The line opened at 14.5, moved up to 16.5 before coming back down to 14.5. These two teams a year ago were playing in a tight game where Illinois was +3 on turnovers. I can see the turnover luck improving for the Huskers, but I'm not sure they are going to cover two touchdowns in this game. I'll take Illinois to cover.

YTD Against the Spread:



Nashvegas Illini on November 19, 2020 @ 01:40 PM

Thanks Craig. Great as always. You made me feel like this is a lot more of an even match.

Question. Do you see Lovie's play calling improving? He tried to be very basic early in the season and got shredded but I think he's mixed it up a little more to slightly better results.

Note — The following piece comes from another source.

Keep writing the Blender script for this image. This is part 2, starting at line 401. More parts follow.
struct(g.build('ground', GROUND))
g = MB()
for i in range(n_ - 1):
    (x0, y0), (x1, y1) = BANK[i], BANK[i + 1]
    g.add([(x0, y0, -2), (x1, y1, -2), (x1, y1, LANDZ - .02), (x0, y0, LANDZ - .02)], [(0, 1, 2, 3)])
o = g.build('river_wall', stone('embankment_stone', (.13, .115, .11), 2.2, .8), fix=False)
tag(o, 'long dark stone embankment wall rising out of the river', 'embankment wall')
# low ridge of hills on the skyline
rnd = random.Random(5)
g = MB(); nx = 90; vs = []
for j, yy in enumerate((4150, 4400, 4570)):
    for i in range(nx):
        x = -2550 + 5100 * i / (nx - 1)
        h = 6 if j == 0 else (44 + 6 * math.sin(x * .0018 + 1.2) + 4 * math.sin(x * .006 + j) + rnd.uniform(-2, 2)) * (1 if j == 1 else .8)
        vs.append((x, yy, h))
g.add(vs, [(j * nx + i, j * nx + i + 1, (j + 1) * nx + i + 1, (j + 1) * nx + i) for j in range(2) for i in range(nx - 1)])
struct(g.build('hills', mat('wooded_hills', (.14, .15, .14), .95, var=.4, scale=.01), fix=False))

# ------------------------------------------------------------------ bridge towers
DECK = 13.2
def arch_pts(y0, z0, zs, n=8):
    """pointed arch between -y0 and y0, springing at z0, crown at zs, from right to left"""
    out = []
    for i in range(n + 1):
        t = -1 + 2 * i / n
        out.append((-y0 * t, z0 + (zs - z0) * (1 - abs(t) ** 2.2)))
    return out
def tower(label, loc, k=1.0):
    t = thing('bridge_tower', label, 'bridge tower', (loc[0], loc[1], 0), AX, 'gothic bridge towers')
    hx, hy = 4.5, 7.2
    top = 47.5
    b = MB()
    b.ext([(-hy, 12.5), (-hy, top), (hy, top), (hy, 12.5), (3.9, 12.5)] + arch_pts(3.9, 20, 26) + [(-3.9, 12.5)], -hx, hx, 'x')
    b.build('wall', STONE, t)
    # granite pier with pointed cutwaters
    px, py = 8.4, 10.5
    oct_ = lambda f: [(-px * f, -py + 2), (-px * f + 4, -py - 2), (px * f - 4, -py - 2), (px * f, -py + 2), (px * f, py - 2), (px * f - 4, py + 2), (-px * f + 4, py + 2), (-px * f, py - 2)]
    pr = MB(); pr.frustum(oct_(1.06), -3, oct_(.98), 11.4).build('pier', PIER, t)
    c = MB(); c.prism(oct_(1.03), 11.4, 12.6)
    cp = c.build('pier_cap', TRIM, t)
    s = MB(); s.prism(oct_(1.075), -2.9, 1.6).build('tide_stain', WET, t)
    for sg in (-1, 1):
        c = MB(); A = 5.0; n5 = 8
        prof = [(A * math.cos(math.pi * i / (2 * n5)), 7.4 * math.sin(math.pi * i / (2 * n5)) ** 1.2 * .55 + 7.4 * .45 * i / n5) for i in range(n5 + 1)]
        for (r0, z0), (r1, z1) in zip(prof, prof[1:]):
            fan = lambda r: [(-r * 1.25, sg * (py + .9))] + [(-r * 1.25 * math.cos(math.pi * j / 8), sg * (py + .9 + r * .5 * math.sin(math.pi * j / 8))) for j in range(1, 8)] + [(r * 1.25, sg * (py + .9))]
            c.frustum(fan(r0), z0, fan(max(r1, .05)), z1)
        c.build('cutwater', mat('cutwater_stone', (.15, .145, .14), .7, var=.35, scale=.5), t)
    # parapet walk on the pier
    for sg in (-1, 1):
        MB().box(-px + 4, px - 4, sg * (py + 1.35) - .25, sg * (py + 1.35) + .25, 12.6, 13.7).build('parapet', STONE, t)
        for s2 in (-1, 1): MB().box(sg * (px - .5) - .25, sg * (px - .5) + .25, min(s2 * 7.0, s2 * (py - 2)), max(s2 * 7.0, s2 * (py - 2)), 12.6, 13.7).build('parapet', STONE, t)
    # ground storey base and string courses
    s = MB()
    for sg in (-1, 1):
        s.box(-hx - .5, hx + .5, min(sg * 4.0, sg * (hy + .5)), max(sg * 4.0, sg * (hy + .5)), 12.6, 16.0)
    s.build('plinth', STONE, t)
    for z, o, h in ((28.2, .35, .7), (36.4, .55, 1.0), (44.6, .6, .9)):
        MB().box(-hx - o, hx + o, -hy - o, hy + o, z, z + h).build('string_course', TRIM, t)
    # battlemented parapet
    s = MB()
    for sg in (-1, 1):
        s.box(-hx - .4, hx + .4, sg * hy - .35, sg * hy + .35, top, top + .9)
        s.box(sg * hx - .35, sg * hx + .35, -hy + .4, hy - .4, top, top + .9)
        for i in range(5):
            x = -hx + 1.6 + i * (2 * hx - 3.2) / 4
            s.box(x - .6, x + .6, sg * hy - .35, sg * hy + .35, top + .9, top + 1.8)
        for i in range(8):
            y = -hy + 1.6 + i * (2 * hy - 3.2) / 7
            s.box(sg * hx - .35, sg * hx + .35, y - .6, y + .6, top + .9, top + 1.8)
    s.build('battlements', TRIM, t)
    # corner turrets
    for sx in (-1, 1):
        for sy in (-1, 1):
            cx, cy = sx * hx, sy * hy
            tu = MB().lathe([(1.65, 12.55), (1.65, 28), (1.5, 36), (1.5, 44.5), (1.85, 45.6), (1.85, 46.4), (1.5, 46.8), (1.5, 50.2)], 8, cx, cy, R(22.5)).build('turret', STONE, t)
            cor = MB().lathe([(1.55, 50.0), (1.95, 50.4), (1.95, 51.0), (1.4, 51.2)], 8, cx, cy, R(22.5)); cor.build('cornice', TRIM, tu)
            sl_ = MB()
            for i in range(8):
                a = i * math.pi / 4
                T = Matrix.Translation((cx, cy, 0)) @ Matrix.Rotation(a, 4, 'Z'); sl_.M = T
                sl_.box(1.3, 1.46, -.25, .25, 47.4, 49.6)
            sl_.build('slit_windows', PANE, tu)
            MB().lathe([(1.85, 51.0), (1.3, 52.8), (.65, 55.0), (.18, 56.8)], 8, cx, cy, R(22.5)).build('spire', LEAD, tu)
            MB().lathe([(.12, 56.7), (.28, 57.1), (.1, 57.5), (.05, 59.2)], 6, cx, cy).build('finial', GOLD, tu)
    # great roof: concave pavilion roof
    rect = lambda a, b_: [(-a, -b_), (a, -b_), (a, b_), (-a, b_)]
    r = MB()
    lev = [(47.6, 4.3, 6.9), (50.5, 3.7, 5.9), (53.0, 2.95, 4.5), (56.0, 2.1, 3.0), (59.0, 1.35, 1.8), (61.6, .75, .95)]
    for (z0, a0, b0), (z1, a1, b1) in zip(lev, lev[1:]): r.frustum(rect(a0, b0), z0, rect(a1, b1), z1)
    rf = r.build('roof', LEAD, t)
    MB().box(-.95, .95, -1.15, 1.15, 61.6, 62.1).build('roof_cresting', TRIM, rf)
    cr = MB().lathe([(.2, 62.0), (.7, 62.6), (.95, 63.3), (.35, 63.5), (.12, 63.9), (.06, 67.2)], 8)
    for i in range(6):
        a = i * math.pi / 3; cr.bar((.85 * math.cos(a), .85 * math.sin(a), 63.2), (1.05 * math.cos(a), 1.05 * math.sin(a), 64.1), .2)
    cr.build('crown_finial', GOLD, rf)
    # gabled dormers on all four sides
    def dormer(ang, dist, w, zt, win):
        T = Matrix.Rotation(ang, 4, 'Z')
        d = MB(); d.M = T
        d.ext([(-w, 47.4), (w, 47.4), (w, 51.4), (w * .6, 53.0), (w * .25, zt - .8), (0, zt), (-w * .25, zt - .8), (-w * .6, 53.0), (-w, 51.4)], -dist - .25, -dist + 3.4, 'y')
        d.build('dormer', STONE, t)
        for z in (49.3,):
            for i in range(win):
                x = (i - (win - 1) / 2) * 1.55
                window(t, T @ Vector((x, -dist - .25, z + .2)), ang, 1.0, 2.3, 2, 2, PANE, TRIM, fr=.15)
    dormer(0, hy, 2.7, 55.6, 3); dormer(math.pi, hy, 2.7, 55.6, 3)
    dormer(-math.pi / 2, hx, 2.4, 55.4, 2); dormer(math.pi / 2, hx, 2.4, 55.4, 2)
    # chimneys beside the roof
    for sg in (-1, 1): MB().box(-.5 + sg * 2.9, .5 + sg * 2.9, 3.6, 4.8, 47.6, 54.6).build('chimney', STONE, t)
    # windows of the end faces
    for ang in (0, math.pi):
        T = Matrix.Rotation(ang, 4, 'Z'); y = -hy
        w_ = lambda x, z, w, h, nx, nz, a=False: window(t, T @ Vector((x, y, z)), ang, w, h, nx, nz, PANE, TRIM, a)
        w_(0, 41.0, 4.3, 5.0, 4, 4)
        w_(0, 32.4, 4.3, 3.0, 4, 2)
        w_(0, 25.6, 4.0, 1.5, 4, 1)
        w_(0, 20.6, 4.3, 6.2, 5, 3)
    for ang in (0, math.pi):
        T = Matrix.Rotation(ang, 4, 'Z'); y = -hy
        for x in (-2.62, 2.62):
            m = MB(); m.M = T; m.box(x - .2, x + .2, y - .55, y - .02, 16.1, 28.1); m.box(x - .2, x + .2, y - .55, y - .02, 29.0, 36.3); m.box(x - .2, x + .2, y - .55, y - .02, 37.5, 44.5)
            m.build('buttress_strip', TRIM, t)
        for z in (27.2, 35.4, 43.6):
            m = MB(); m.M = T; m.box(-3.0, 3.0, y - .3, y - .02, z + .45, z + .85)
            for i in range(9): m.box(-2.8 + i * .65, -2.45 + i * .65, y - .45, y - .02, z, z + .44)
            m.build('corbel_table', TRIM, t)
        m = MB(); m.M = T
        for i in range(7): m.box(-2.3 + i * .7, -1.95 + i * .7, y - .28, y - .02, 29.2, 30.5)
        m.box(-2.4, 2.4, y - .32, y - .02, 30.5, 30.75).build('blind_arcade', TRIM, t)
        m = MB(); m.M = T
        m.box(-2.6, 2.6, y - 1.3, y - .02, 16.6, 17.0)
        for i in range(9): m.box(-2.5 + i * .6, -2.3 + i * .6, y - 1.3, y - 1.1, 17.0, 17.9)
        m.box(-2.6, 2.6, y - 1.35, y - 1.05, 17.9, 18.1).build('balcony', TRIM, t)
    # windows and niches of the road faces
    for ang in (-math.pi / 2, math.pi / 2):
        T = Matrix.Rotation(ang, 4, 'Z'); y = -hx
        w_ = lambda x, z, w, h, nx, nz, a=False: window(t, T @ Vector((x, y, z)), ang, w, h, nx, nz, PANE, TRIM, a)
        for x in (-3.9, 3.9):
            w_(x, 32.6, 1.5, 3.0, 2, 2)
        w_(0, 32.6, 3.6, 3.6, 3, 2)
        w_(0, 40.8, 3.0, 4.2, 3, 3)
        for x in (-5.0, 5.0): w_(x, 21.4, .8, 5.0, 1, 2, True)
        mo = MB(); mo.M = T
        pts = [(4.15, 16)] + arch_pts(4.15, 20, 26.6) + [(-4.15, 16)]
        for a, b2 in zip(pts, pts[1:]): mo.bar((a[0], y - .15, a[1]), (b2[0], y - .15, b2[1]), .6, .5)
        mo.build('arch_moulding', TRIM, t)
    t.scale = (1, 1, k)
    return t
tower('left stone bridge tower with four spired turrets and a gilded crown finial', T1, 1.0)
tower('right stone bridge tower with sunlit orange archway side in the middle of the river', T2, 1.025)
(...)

CraigG on November 19, 2020 @ 03:22 PM

Improving is a loaded term. A big part of the defensive failures this year is pure execution. If the question is modified to if he is changing the D to help cover deficiencies, then yes. If you rewatch the first series against Rutgers, he is running single-high safety the entire drive, with Brown as an 8th man in the box. They were beat over the top on a pass play, but Lovie decided to get aggressive and make Vedral beat them in the air, which he did.
The next drive, he was back in the 4-3 Cover 2, but with Derrick Smith at the Spot Brown was in before. He followed that up by going back to the 8-man box after the turnover.
Lovie is doing things to try and force the offense to respond. I don't sit in practice all week, so what we see on Saturday is how things are graded. He is making changes, and not near as basic as we believe in general. The execution though leaves a lot to be desired.